I just tried to power the chips/LEDs from the 5V source on the Arduino. I guess that was a stupid thing to do, and I'm sorry. It was not clear to me that trying that was obviously dumb. As I said, I'm going about taking an existing external power supply and using it to power the project.

Again, sorry for saying something stupid. Was just kinda proud of my progress and thought I'd share, but now I feel kinda dumb. Live and learn.

Hey, don't take it so hard! :astonished:

My concern is that a lot of Arduino tutorials, both on the site and elsewhere, seem to imply that the on-board regulator on the UNO/ Nano/ Mega2560/ Pro Mini/ Leonardo/ Pro Micro is actually useful. Then innocent people try to use it in a project and turn up here when it goes belly-up.

Now powering through the USB connector is also limited, by a "polyfuse" on the UNO and a diode on the Nano, so you lose voltage and are constrained to 500 mA or so.
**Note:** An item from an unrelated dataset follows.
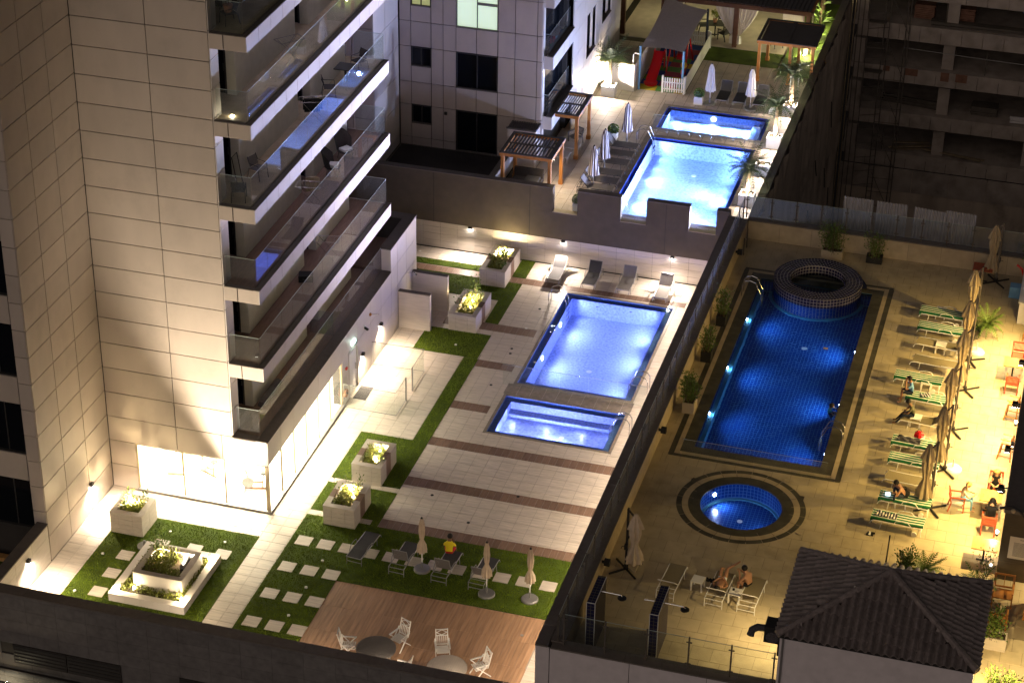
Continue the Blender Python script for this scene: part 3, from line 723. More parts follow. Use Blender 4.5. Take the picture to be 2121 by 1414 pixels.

Current "phone chargers" provide regulated 5 V (though some contributors here express doubts about that) to either 1 A or 2.1 A and have a USB connector as output - and are generally quite cheap. (Avoid dodgy Chinese products from eBay; best purchased locally as you have a degree of warranty, even if they are all made in China.) You either chop the end off a USB cable to wire it to your 5 V devices and the "5V" pin on the Arduino, or maybe if that is not neat enough, get a USB "spill" board like this:

This avoids any losses or interruptions between power source and active components.

soonerdave:
Per that link, only four remain. I'd need 10.

You just have to check the source. They have many more LED matrix displays available.